No. 52. My Bonny, Bonny Boy
The earliest form of the ballad is, perhaps, that which was printed in the reign of Charles II under several titles, “Cupid’s Trappan,” “The Twitcher,” “Bonny, bonny Bird,” etc. (Chappell’s Popular Music of the Olden Time, p. 555). For other versions with tunes, see the Journal of the Folk-Song Society (volume i, pp. 17 and 274; volume ii, p. 82; volume iii, p. 85); Songs of the West (No. 106, 2d ed.); English County Songs (p. 146); Folk Songs from Various Counties (No. 9). The words are also in the Roxburghe Collection and printed in black-letter by J. Coles and by W. Thackeray (17th century). Mr. Baring-Gould claims that “bird,” not “boy,” is the proper reading, and points out that it is so given in the oldest printed version. But Miss Broadwood suggests that an old ballad-title “My bonny Burd” (or young girl) may have led to the allegorical use of the bird in later forms of the ballad.
The version given in the text was recovered in London, It was necessary to make one or two slight alterations in the words. The tune, which is in the Æolian mode, contains a passage only rarely heard in folksong, in which several notes are sung to a single syllable (see English Folk Song: Some Conclusions, p. 109).
No. 53 a and b. As I walked through the meadows
For other versions, see the Journal of the Folk-Song Society (volume ii, pp. 10–12; volume v, p. 94). A few verbal alterations have been made in the words. The first tune is in the major mode and the second in the Mixolydian with, in one passage, a sharpened seventh.
No. 54. Erin’s Lovely Home
Other versions with tunes are printed in the Journal of the Folk-Song Society (volume i, p. 117; volume ii, pp. 167 and 211); and the Journal of the Irish Folk-Song Society (Part I, p. 11).
The words are on broadsides by Such and others.
The tune is almost invariably a modal one, either Æolian or, as in the present case, Dorian.
No. 55. The True Lover’s Farewell
For other versions with tunes of this ballad and of “The Turtle Dove,” with which it is closely allied, see the Journal of the Folk-Song Society (volume ii, p. 55; volume iii, p. 86; volume iv, p. 286).

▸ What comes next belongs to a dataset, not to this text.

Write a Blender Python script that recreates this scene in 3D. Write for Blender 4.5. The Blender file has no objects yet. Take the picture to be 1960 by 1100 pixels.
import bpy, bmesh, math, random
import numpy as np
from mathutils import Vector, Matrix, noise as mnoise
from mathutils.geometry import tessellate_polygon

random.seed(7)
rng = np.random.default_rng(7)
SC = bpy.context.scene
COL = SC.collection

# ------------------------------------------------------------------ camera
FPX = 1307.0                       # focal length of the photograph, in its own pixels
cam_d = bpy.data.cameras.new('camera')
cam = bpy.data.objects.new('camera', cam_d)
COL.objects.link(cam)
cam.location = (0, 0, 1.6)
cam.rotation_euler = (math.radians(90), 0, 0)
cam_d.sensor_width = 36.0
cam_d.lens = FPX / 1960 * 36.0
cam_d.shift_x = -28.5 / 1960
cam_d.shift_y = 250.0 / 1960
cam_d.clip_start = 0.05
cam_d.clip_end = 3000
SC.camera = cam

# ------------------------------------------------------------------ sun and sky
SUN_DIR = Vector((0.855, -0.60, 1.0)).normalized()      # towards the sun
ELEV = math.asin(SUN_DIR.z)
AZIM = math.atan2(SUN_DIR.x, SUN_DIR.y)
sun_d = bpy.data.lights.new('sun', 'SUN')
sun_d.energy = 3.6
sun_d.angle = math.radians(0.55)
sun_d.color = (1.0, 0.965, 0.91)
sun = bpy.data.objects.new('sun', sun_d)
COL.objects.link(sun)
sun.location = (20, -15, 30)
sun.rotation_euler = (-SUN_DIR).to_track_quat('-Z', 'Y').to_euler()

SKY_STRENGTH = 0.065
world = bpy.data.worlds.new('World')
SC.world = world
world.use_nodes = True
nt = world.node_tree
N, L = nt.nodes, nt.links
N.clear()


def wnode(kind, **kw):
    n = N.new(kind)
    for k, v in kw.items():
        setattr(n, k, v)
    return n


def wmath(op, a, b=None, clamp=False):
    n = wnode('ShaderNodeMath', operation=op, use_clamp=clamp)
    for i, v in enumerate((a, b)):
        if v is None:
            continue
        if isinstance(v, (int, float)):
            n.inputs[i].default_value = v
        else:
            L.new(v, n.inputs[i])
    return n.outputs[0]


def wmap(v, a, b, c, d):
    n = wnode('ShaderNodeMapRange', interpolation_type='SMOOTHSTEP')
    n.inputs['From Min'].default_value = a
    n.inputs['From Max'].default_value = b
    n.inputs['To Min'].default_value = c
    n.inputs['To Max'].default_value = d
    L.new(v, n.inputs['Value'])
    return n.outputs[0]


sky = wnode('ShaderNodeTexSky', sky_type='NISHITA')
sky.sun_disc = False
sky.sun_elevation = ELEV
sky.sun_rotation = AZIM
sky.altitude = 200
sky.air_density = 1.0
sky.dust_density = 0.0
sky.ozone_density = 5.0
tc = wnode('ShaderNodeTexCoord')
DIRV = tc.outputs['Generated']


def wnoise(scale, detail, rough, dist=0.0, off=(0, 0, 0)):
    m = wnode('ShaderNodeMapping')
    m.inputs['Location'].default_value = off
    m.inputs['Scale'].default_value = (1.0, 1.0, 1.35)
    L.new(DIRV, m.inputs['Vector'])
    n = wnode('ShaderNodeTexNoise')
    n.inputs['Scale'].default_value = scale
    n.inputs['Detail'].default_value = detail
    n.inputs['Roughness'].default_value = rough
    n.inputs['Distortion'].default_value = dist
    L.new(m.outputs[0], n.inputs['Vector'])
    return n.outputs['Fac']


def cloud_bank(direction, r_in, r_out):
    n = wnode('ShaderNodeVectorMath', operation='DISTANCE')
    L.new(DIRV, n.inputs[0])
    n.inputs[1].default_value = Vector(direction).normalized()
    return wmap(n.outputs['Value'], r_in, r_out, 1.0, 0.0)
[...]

The song is clearly one of several peasant songs of the same type upon which Burns modelled his “A red, red rose” (see note to the song in The Centenary Burns by Henley and Henderson). The old Scottish tune is printed in Johnson’s Museum under the heading “Queen Mary’s Lament.” The variants of this very beautiful song that have been recently recovered in the southern counties of England prove beyond doubt that this was the source from which Burns borrowed nearly all his lines. Henderson, indeed, states that a broadside containing one of the versions of this song was known to have been in Burns’s possession. Two of the traditional stanzas are included in an American burlesque song, dating from about the middle of the last century, called “My Mary Anne” (see the Journal of the Folk-Song Society, volume iii, p. 89; volume iv, p. 288). Three stanzas in the text are similar to corresponding lines in a garland entitled “The true Lover’s Farewell,” the second of “Five excellent New Songs, printed in the year 1792.” The words have been compiled from several traditional sets that I have collected.
The tune is in the Dorian mode.
No. 56. High Germany
There are two ballads of this name. The words of one of them, that given here, may be found on a broadside by Such and in A Collection of Choice Garlands, circa 1780. The second is printed on a Catnach broadside, and is entitled “The True Lovers: or the King’s command must be obeyed,” although it is popularly known as “High Germany,” For versions of both of these, see the Journal of the Folk-Song Society (volume ii, p. 25); Journal of the Irish Folk-Song Society (Part I, p. 10); and Folk Songs from Dorset (No. 6).
The words have been compiled from different versions. The tune is in the Æolian mode.